REQUESTED BY: Dear Senator:
You have asked whether the following amendment to LR 152 would constitute a legal ratification. This amendment provides as follows:
"3. An application for a convention made under this resolution shall be conditioned on (1) Congress establishing clear procedures for such convention including a limitation of the convention to the subject matter contained within this resolution and (2) provision that if such convention departs from the subject matter of this resolution that the convention be immediately dissolved."
It is not completely clear what you mean by the phrase `constitute a legal ratification.' In responding to your question, we are therefore assuming that you are inquiring about the legal effect of the language in the aforementioned amendment which purports to restrict the subject matter to be considered by a constitutional convention.
Under Article V of the United States Constitution, on the application of two-thirds of the Legislatures of the several states, Congress must call a convention for the purpose of proposing amendments. Article V also requires Congress to submit proposed amendments to the states and to determine the mode of ratification.
Beyond this expressed grant of authority, the Constitution is, as some scholars have put it, tantalizingly vague. The exact extent of congressional authority in this amendment process has never been determined. Constitutional scholars have long debated this subject but many question still remain unanswered.
What is clear, however, is that the role of the state Legislature, while certainly important, is subject to the intervening and paramount authority of Congress. Congress must determine the validity of petitions from the states, in deciding whether or not sufficient applications exist to call a constitutional convention; and then must perform the affirmative act of actually calling the convention.
The United States Supreme Court in Dillon v. Gloss,256 U.S. 368 (1921), discussed the powers of Congress in the amendment process, in holding that Congress was authorized to impose time limits upon the ratification process. The court there recognized the close relationship between the principal congressional power conferred under Article V and the supporting or ancillary powers, conferred under the necessary and proper clause, to execute the principal power. These ancillary powers, many constitutional scholars contend, apply not only to the procedural functions such as calling the convention, but also extend to the vital function of determining the ultimate scope of the convention.
In answer to your question of what legal effect the language in the aforementioned amendment to LR 152 will have, it simply is not clear. Congress may within its discretion choose to ignore the limitations imposed by LR 152 or they may choose to try to restrict the subject matter that the convention may consider once called.
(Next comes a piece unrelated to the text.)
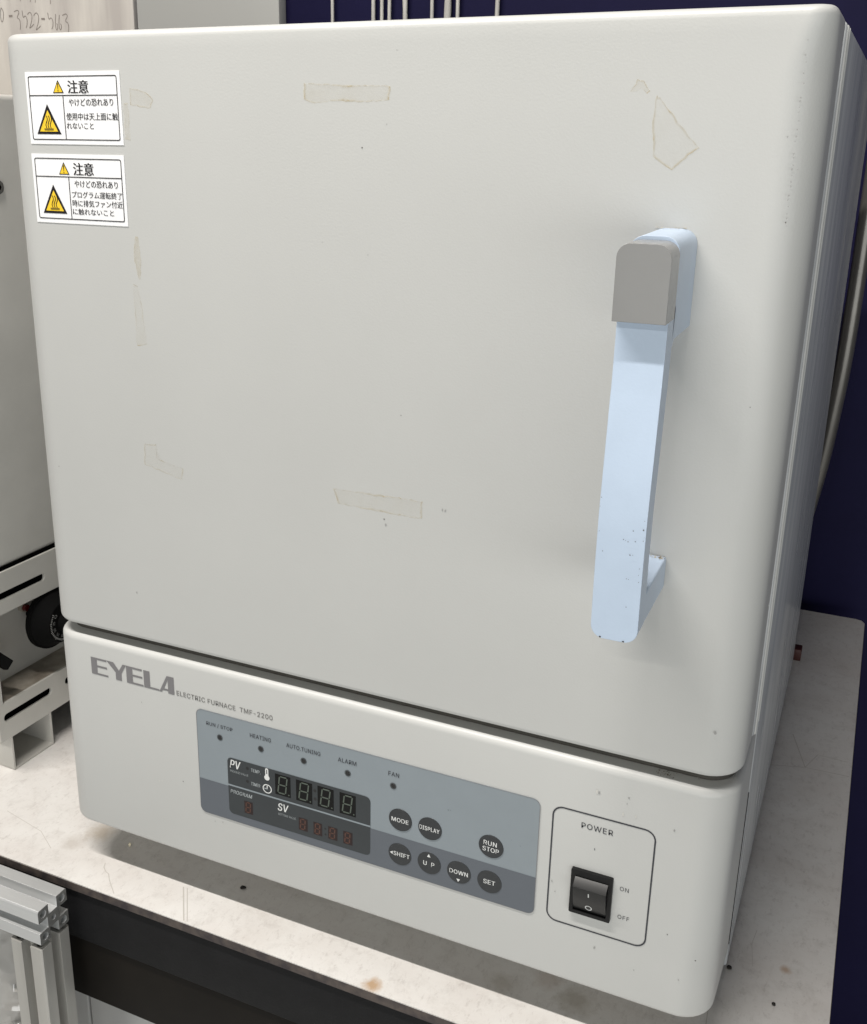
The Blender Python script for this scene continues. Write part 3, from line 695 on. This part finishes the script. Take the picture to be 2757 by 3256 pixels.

If that method of restriction fails, Congress might also refuse to submit for ratification, any proposed amendments that deal with any other issues.
Since there has never been a constitutional convention under Article V, there exists no precedence to suggest solutions to the many problems. Likewise, there are no Supreme Court cases directly on point, and very few on the amendment process generally.
In conclusion, the only answer we can give you is that the effect of the language in LR 152 will be determined by Congress and possibly the federal courts as the occasion presents itself. The Legislatures of the several states petitioning Congress for a constitutional convention may not therefore dictate the terms of the convention subsequently called and expect these restrictions to be enforced with any certainty.